We had been considering going to an SCA event this weekend, but it didn't work out for various reasons. So the night before last, shalmestere said "Wasn't there a concert that looked good but we couldn't get to because we'd be on our way to the event?" She looked on various web sites and discovered a TENET concert of Ars Antiqua and Ars Nova music, in two shows September 30. So yesterday morning she made some phone calls and nabbed two tickets to the early show.

It turns out that TENET is doing a series of three concerts this year focused on Machaut. This one started with Machaut's predecessors Adam de la Halle and Philippe de Vitry, continuing through Machaut's "early period" (i.e. pieces included in mss. dated around 1350); the second, in January, will be "middle period" Machaut and contemporaries; and the third, in May, will be late Machaut and "the next generation" (presumably Ars Subtilior, perhaps as far as Dufay). All three concerts will be in the same small performance space (seats about 40-50) on 13th Street.

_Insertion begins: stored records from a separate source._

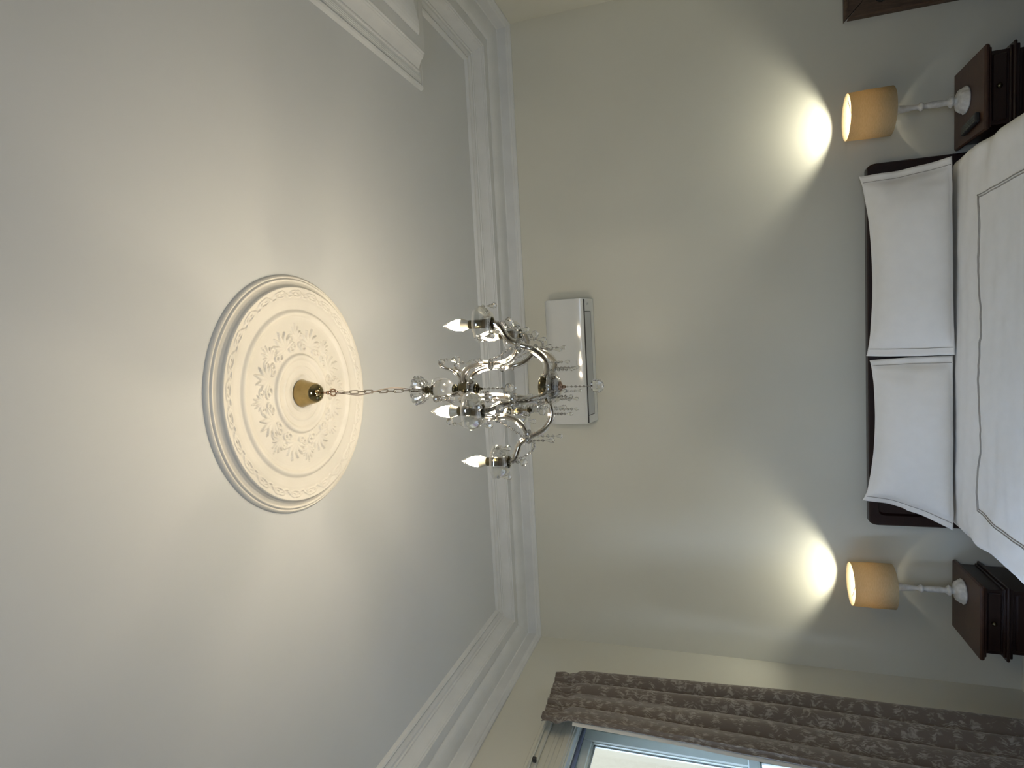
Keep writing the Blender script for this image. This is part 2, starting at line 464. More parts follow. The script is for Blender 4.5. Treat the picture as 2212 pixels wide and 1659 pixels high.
def relief(r_, a):
    h_ = 0
    if .146 < r_ < .258:
        s8 = 2 * pi / 8
        for off, kind in ((0, 0), (s8 / 2, 1)):
            aa = (a - 0.35 - off + s8 / 2) % s8 - s8 / 2
            u = aa * r_ / .050; v = (r_ - .200) / .042
            if kind == 0:
                if abs(u) < 1.6:
                    h_ = max(h_, leaf_h(u, v))
                    h_ = max(h_, 0.8 * ring_h(abs(u) - 0.62, v + 1.0, 0.22, 0.10))
            else:
                uu = u * 1.5; vv = v * 1.15
                h_ = max(h_, 0.8 * leaf_h(uu * 1.2, vv - 0.35) if abs(uu) < 1 else 0)
                h_ = max(h_, 0.7 * ring_h(abs(u) - 0.36, v + 0.80, 0.20, 0.09))
                h_ = max(h_, 0.5 * ring_h(abs(u) - 0.62, v + 0.15, 0.26, 0.08))
        return h_ * .0085
    if .322 < r_ < .357:
        n = 26; s_ = 2 * pi / n
        aa = (a + s_ / 2) % s_ - s_ / 2
        u = aa * r_ / .036; v = (r_ - .3395) / .015
        h_ = max(ring_h(u + 0.2 * v, v, 0.62, 0.20), ring_h(u - .30, v - .15, 0.25, 0.15))
        q = abs(v - 0.7 * sin(u * 2.6 + 0.8))
        if q < .22: h_ = max(h_, sqrt(1 - (q / .22) ** 2))
        return h_ * .0038
    return 0
rs_ = []
r_ = 0.0
while r_ < .405:
    rs_.append(r_)
    if .150 <= r_ < .255 or .320 <= r_ < .360: r_ += .0013
    elif r_ > .36: r_ += .001
    else: r_ += .0025
rs_.append(.405)
NA = 720
vs_ = []; fs_ = []
for r_ in rs_:
    bh = base_h(r_)
    for i in range(NA):
        a = 2 * pi * i / NA
        vs_.append((r_ * cos(a), r_ * sin(a), -(bh + relief(r_, a))))
for k in range(len(rs_) - 1):
    for i in range(NA):
        j = (i + 1) % NA
        fs_.append((k * NA + i, k * NA + j, (k + 1) * NA + j, (k + 1) * NA + i))
mb = MB(); mb.add(vs_, fs_); mb.build('plaster_disc', M['rose'], rose)

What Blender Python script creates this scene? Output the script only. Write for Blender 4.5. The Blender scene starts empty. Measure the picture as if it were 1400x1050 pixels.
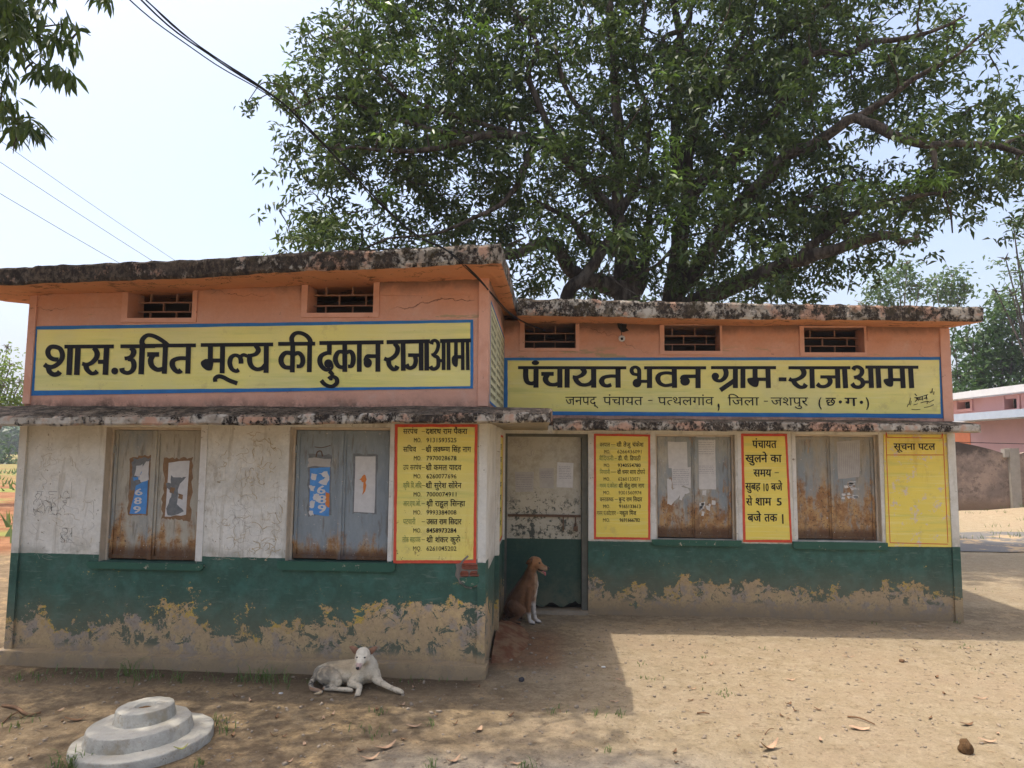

I think this is the earliest repertoire we've heard TENET do: I tend to associate them with 17th-century music. And indeed, they're doing Monteverdi, J.S. Bach, Vivaldi, and Gesualdo this year, in addition to the Machaut cycle. But (with a somewhat different choice of personnel and instruments) they did a terrific job of it. Music director Scott Metcalf gave an informal but informative overview of Machaut's life and work, as well as controversies and trends in performance practice of this music, and he played a pretty mean vielle (and occasionally harp). Debora Nagy wrote neat instrumental arrangements of some of the songs, and played either doucaine, on untexted tenor lines against two voices, or Boudreau stick recorders (just like the ones we just bought) on noodly upper lines in all-instrumental pieces. Charlie Weaver, whom we met in the "Machaut Project" at our first Amherst workshop and who is often seen around town with a theorbo longer than he is, played a more reasonable-scale plectrum lute. Singers Jolle Greenleaf, Luthien Brackett, Owen McIntosh, and Jason McStoots, in various combinations, took the texted lines and sometimes vocalized on untexted lines, blending well while remaining distinct enough to make out what their disparate lines were doing. We were particularly impressed with Luthien Brackett's clear, unfussy alto voice.

After the concert, we stopped for ice cream and were still home by 10 PM, which is pretty nice.

Now the weekend starts. I think it'll be largely a cleaning-and-home-improvement weekend: our dishwasher just died, and at thirty years old it's apparently irreparable, so it needs to be replaced. But we were planning a complete kitchen renovation some time in the coming year, and it seems silly to install a new dishwasher just before the renovation, so the renovation may have moved way up on the urgency scale. We'll probably see a movie or two in between house-related errands.